SUPPLIED ENTRIES:
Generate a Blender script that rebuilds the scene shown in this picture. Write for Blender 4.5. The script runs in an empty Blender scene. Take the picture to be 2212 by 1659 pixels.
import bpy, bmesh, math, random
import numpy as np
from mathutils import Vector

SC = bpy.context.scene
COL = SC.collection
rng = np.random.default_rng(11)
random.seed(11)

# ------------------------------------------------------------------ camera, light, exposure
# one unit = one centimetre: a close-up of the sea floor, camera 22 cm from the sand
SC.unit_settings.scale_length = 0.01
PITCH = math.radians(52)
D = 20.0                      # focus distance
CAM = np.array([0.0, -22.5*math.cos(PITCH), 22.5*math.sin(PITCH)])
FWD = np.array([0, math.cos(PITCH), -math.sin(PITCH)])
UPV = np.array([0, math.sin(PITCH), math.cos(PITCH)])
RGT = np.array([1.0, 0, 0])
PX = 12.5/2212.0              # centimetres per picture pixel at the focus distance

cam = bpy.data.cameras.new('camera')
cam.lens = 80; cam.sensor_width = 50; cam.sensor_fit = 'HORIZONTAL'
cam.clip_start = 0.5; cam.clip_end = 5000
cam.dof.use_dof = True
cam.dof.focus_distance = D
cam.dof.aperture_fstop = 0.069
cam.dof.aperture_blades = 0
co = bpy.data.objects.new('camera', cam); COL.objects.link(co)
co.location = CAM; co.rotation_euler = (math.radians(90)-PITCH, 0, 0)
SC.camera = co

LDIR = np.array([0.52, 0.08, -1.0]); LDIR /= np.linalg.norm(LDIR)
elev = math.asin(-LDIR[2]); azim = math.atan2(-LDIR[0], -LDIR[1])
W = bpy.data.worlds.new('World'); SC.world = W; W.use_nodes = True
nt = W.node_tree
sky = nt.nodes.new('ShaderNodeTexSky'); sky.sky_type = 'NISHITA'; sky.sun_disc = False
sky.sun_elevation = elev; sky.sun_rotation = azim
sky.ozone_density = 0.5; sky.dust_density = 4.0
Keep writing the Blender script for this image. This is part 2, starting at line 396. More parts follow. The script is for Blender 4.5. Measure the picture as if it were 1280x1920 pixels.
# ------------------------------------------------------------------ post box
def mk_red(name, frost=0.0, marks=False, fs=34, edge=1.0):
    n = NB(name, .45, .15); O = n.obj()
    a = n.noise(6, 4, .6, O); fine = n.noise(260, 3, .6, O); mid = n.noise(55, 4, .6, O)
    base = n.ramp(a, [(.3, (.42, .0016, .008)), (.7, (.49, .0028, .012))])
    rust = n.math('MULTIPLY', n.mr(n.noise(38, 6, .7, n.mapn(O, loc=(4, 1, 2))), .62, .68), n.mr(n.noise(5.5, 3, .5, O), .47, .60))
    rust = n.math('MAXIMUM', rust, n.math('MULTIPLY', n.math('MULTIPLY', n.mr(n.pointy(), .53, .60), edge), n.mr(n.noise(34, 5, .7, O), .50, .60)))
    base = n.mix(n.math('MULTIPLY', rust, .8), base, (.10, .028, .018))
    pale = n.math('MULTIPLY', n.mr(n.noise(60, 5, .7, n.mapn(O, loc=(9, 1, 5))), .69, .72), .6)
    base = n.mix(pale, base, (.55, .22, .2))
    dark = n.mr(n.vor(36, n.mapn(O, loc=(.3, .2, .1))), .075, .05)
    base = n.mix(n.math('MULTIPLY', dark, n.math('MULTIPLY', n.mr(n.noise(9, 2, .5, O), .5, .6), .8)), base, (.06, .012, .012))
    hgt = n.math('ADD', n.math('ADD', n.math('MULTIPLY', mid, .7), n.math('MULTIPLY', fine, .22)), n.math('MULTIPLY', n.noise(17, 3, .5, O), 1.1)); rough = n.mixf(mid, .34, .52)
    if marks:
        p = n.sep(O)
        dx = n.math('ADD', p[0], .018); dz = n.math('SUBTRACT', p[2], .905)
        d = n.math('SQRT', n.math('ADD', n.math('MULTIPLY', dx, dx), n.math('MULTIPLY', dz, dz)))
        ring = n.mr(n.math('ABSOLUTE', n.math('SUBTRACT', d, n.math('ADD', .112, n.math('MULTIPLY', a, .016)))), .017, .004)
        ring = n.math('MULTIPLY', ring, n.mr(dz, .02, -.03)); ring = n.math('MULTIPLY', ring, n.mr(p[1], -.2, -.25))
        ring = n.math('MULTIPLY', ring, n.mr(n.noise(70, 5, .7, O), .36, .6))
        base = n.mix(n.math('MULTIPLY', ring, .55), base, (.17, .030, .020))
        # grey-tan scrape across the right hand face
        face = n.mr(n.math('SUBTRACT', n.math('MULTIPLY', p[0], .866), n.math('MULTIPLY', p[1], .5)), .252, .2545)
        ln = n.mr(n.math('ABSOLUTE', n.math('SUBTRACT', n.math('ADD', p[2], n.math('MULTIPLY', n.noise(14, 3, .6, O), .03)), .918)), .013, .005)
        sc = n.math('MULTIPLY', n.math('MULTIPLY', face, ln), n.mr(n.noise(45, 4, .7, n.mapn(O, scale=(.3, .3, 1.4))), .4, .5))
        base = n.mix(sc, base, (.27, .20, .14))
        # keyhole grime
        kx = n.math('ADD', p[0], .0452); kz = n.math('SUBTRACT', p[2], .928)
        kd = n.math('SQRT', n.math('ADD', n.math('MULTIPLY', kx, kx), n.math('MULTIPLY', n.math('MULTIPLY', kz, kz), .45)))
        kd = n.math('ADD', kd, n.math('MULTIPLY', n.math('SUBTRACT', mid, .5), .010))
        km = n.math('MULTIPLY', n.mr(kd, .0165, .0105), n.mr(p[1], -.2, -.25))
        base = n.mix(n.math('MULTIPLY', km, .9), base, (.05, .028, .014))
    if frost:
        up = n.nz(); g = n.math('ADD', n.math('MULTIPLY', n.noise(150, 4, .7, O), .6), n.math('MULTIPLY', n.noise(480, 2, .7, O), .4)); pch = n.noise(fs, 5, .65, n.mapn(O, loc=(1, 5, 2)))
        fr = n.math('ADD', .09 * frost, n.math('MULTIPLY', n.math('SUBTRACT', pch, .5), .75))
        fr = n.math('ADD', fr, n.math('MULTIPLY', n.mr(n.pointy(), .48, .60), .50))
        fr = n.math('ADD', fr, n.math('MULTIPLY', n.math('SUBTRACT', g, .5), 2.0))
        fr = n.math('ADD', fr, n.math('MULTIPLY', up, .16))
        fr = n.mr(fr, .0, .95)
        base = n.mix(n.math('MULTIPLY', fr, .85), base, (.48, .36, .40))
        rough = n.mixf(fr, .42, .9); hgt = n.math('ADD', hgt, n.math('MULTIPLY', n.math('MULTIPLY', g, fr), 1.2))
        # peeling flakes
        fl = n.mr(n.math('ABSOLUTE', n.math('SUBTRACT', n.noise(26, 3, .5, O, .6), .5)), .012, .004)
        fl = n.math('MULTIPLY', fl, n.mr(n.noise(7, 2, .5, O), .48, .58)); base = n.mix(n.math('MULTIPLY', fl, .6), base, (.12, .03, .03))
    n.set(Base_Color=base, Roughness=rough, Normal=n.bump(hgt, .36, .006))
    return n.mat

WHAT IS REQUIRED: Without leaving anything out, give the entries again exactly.

EXERCISE ANSWER:
Generate a Blender script that rebuilds the scene shown in this picture. Write for Blender 4.5. The script runs in an empty Blender scene. Take the picture to be 2212 by 1659 pixels.
import bpy, bmesh, math, random
import numpy as np
from mathutils import Vector

SC = bpy.context.scene
COL = SC.collection
rng = np.random.default_rng(11)
random.seed(11)

# ------------------------------------------------------------------ camera, light, exposure
# one unit = one centimetre: a close-up of the sea floor, camera 22 cm from the sand
SC.unit_settings.scale_length = 0.01
PITCH = math.radians(52)
D = 20.0                      # focus distance
CAM = np.array([0.0, -22.5*math.cos(PITCH), 22.5*math.sin(PITCH)])
FWD = np.array([0, math.cos(PITCH), -math.sin(PITCH)])
UPV = np.array([0, math.sin(PITCH), math.cos(PITCH)])
RGT = np.array([1.0, 0, 0])
PX = 12.5/2212.0              # centimetres per picture pixel at the focus distance

cam = bpy.data.cameras.new('camera')
cam.lens = 80; cam.sensor_width = 50; cam.sensor_fit = 'HORIZONTAL'
cam.clip_start = 0.5; cam.clip_end = 5000
cam.dof.use_dof = True
cam.dof.focus_distance = D
cam.dof.aperture_fstop = 0.069
cam.dof.aperture_blades = 0
co = bpy.data.objects.new('camera', cam); COL.objects.link(co)
co.location = CAM; co.rotation_euler = (math.radians(90)-PITCH, 0, 0)
SC.camera = co

LDIR = np.array([0.52, 0.08, -1.0]); LDIR /= np.linalg.norm(LDIR)
elev = math.asin(-LDIR[2]); azim = math.atan2(-LDIR[0], -LDIR[1])
W = bpy.data.worlds.new('World'); SC.world = W; W.use_nodes = True
nt = W.node_tree
sky = nt.nodes.new('ShaderNodeTexSky'); sky.sky_type = 'NISHITA'; sky.sun_disc = False
sky.sun_elevation = elev; sky.sun_rotation = azim
sky.ozone_density = 0.5; sky.dust_density = 4.0
Keep writing the Blender script for this image. This is part 2, starting at line 396. More parts follow. The script is for Blender 4.5. Measure the picture as if it were 1280x1920 pixels.
# ------------------------------------------------------------------ post box
def mk_red(name, frost=0.0, marks=False, fs=34, edge=1.0):
    n = NB(name, .45, .15); O = n.obj()
    a = n.noise(6, 4, .6, O); fine = n.noise(260, 3, .6, O); mid = n.noise(55, 4, .6, O)
    base = n.ramp(a, [(.3, (.42, .0016, .008)), (.7, (.49, .0028, .012))])
    rust = n.math('MULTIPLY', n.mr(n.noise(38, 6, .7, n.mapn(O, loc=(4, 1, 2))), .62, .68), n.mr(n.noise(5.5, 3, .5, O), .47, .60))
    rust = n.math('MAXIMUM', rust, n.math('MULTIPLY', n.math('MULTIPLY', n.mr(n.pointy(), .53, .60), edge), n.mr(n.noise(34, 5, .7, O), .50, .60)))
    base = n.mix(n.math('MULTIPLY', rust, .8), base, (.10, .028, .018))
    pale = n.math('MULTIPLY', n.mr(n.noise(60, 5, .7, n.mapn(O, loc=(9, 1, 5))), .69, .72), .6)
    base = n.mix(pale, base, (.55, .22, .2))
    dark = n.mr(n.vor(36, n.mapn(O, loc=(.3, .2, .1))), .075, .05)
    base = n.mix(n.math('MULTIPLY', dark, n.math('MULTIPLY', n.mr(n.noise(9, 2, .5, O), .5, .6), .8)), base, (.06, .012, .012))
    hgt = n.math('ADD', n.math('ADD', n.math('MULTIPLY', mid, .7), n.math('MULTIPLY', fine, .22)), n.math('MULTIPLY', n.noise(17, 3, .5, O), 1.1)); rough = n.mixf(mid, .34, .52)
    if marks:
        p = n.sep(O)
        dx = n.math('ADD', p[0], .018); dz = n.math('SUBTRACT', p[2], .905)
        d = n.math('SQRT', n.math('ADD', n.math('MULTIPLY', dx, dx), n.math('MULTIPLY', dz, dz)))
        ring = n.mr(n.math('ABSOLUTE', n.math('SUBTRACT', d, n.math('ADD', .112, n.math('MULTIPLY', a, .016)))), .017, .004)
        ring = n.math('MULTIPLY', ring, n.mr(dz, .02, -.03)); ring = n.math('MULTIPLY', ring, n.mr(p[1], -.2, -.25))
        ring = n.math('MULTIPLY', ring, n.mr(n.noise(70, 5, .7, O), .36, .6))
        base = n.mix(n.math('MULTIPLY', ring, .55), base, (.17, .030, .020))
        # grey-tan scrape across the right hand face
        face = n.mr(n.math('SUBTRACT', n.math('MULTIPLY', p[0], .866), n.math('MULTIPLY', p[1], .5)), .252, .2545)
        ln = n.mr(n.math('ABSOLUTE', n.math('SUBTRACT', n.math('ADD', p[2], n.math('MULTIPLY', n.noise(14, 3, .6, O), .03)), .918)), .013, .005)
        sc = n.math('MULTIPLY', n.math('MULTIPLY', face, ln), n.mr(n.noise(45, 4, .7, n.mapn(O, scale=(.3, .3, 1.4))), .4, .5))
        base = n.mix(sc, base, (.27, .20, .14))
        # keyhole grime
        kx = n.math('ADD', p[0], .0452); kz = n.math('SUBTRACT', p[2], .928)
        kd = n.math('SQRT', n.math('ADD', n.math('MULTIPLY', kx, kx), n.math('MULTIPLY', n.math('MULTIPLY', kz, kz), .45)))
        kd = n.math('ADD', kd, n.math('MULTIPLY', n.math('SUBTRACT', mid, .5), .010))
        km = n.math('MULTIPLY', n.mr(kd, .0165, .0105), n.mr(p[1], -.2, -.25))
        base = n.mix(n.math('MULTIPLY', km, .9), base, (.05, .028, .014))
    if frost:
        up = n.nz(); g = n.math('ADD', n.math('MULTIPLY', n.noise(150, 4, .7, O), .6), n.math('MULTIPLY', n.noise(480, 2, .7, O), .4)); pch = n.noise(fs, 5, .65, n.mapn(O, loc=(1, 5, 2)))
        fr = n.math('ADD', .09 * frost, n.math('MULTIPLY', n.math('SUBTRACT', pch, .5), .75))
        fr = n.math('ADD', fr, n.math('MULTIPLY', n.mr(n.pointy(), .48, .60), .50))
        fr = n.math('ADD', fr, n.math('MULTIPLY', n.math('SUBTRACT', g, .5), 2.0))
        fr = n.math('ADD', fr, n.math('MULTIPLY', up, .16))
        fr = n.mr(fr, .0, .95)
        base = n.mix(n.math('MULTIPLY', fr, .85), base, (.48, .36, .40))
        rough = n.mixf(fr, .42, .9); hgt = n.math('ADD', hgt, n.math('MULTIPLY', n.math('MULTIPLY', g, fr), 1.2))
        # peeling flakes
        fl = n.mr(n.math('ABSOLUTE', n.math('SUBTRACT', n.noise(26, 3, .5, O, .6), .5)), .012, .004)
        fl = n.math('MULTIPLY', fl, n.mr(n.noise(7, 2, .5, O), .48, .58)); base = n.mix(n.math('MULTIPLY', fl, .6), base, (.12, .03, .03))
    n.set(Base_Color=base, Roughness=rough, Normal=n.bump(hgt, .36, .006))
    return n.mat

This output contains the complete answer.